Robert W. Haas, P.Eng

President



- 2 -


APPENDIX “C”

FORM 51-101F3
REPORT OF MANAGEMENT AND DIRECTORS ON RESERVE DATA AND OTHER INFORMATION


Management of Enterra Energy Corp. (the “Company”), is responsible for the preparation and disclosure of information with respect to the oil and gas activities of the Company in accordance with securities regulatory requirements.  This information includes reserves data which are (a) estimates of proved reserves and probable reserves and related future net revenues as at December 31, 2008, estimated using forecast prices and costs and (b) proved reserves and related future net revenues as at December 31, 2008, estimated using constant prices and costs.  

Independent qualified reserves evaluators have evaluated the reserves data of the Company.  The reports of the independent qualified reserves evaluators will be filed with the securities regulatory concurrently with this report.  

The Reserves Committee of the board of directors of the Company has:

(a)

reviewed the Company’s procedures for providing information to the independent qualified reserves evaluators;

(b)

met with the independent qualified reserves evaluators to determine whether any restrictions affected the ability of the independent qualified reserves evaluators   to report without reservation;

(c)

reviewed the reserves data with management and the independent qualified reserves evaluators.
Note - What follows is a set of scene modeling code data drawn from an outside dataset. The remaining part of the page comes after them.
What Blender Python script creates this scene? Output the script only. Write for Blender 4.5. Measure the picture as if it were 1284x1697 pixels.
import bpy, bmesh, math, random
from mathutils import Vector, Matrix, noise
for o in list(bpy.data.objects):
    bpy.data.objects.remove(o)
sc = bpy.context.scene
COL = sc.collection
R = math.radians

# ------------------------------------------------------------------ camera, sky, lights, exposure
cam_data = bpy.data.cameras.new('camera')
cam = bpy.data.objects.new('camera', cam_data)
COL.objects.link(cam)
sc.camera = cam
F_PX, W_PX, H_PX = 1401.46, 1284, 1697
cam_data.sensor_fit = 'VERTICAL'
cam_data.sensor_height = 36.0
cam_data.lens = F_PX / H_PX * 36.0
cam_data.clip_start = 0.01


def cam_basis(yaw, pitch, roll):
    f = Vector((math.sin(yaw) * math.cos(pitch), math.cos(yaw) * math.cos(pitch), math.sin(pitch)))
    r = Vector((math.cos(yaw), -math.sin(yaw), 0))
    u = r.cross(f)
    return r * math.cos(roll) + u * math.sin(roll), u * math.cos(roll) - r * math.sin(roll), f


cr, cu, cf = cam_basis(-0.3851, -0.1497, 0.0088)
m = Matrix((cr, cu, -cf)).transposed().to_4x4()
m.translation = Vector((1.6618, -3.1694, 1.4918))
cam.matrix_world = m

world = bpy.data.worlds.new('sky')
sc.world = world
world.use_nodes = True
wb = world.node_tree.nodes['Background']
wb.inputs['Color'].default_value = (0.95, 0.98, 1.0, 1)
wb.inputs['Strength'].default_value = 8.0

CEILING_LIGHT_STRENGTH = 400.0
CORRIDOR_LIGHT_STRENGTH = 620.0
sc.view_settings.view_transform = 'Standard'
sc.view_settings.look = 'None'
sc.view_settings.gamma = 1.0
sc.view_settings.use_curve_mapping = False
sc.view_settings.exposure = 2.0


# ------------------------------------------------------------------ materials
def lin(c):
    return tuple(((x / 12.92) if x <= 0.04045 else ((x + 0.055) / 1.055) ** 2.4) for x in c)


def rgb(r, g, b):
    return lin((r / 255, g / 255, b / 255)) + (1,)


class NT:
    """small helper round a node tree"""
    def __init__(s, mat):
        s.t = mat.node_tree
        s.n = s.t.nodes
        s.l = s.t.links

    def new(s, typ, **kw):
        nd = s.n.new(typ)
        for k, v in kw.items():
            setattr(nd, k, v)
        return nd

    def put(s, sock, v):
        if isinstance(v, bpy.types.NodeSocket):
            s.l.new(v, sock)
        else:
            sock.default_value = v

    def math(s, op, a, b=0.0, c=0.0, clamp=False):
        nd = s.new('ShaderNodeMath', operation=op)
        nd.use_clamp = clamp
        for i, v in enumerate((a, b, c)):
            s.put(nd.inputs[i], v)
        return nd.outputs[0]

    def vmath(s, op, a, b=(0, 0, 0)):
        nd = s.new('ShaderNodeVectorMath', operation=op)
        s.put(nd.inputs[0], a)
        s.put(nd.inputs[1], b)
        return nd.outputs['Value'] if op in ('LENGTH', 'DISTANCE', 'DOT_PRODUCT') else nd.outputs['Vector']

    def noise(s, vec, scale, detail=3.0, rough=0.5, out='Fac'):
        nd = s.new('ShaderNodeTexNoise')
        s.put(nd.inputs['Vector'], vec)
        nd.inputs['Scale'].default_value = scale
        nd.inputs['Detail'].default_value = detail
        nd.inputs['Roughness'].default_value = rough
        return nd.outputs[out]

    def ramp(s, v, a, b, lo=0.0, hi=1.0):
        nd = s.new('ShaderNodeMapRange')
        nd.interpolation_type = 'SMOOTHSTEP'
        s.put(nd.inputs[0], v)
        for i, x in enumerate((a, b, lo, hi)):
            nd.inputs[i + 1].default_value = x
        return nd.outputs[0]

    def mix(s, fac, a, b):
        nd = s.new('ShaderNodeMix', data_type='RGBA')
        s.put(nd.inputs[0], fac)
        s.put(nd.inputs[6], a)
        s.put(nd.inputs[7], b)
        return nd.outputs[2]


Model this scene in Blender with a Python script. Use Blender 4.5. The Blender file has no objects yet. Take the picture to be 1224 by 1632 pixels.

The Reserves Committee of the board of directors has reviewed the Company’s procedures for assembling and reporting other information associated with oil and gas activities and has reviewed that information with management.  The board of directors has, on the recommendation of the Reserves Committee, approved:

(a)

the content and filing with securities regulatory authorities of Form 51-101F containing reserves data and other oil and gas information;

(b)

the filing of Form 51-101F2  which is the report of the independent qualified reserves evaluators on the reserves data; and

(c)

the content and filing of this report.

Because the reserves data are based on judgements regarding future events, actual results will vary and the variations may be material.  However, any variations should be consistent with the fact that reserves are categorized according to the probability of their recovery.


Signed “Don Klapko”

Don Klapko

Chief Executive Officer

Enterra Energy Corp.

Signed “Blaine Boerchers

Blaine Boerchers
Chief Financial Officer

Enterra Energy Corp.

Signed “Roger Giovanetto

Roger Giovanetto

Director

Enterra Energy Corp.

March 30, 2009

 



- 3 -


APPENDIX “D”

CEASE TRADE ORDERS, BANKRUPTCIES, PENALTIES OR SANCTIONS

Roger Giovanetto

On March 20, 2000, Niaski Environmental Inc., which Mr. Giovanetto was then a director and insider of, made a proposal to its creditors under the Bankruptcy Act, which was approved by the creditors on April 13, 2000.  On April 12, 2002, Rimron Resources Inc. (then Niaski Environmental Inc.) was involuntarily delisted from the Canadian Venture Exchange.  The Trustee was discharged in May 2001.  

In July 2000, cease trade orders were issued by the Alberta, British Columbia and Saskatchewan Securities Commissions against Niaski Environmental Inc., which Mr.  Giovanetto was then a director and insider of, for failure to file financial statements.  The deficiencies were rectified and the cease trade orders lifted.

Michael Doyle

On February 23, 2007, Mr. Doyle became a Director and took on the role of Chairman of Vanquish Energy Corp., a private Canadian oil and gas company that was in financial crisis.  Shortly thereafter, he replaced the chief executive officer, and assumed that role in order to better assess and best mitigate damage to all the stakeholders of the company.  After discussion and negotiation with the secured creditor, the company entered into receivership on March 27, 2007.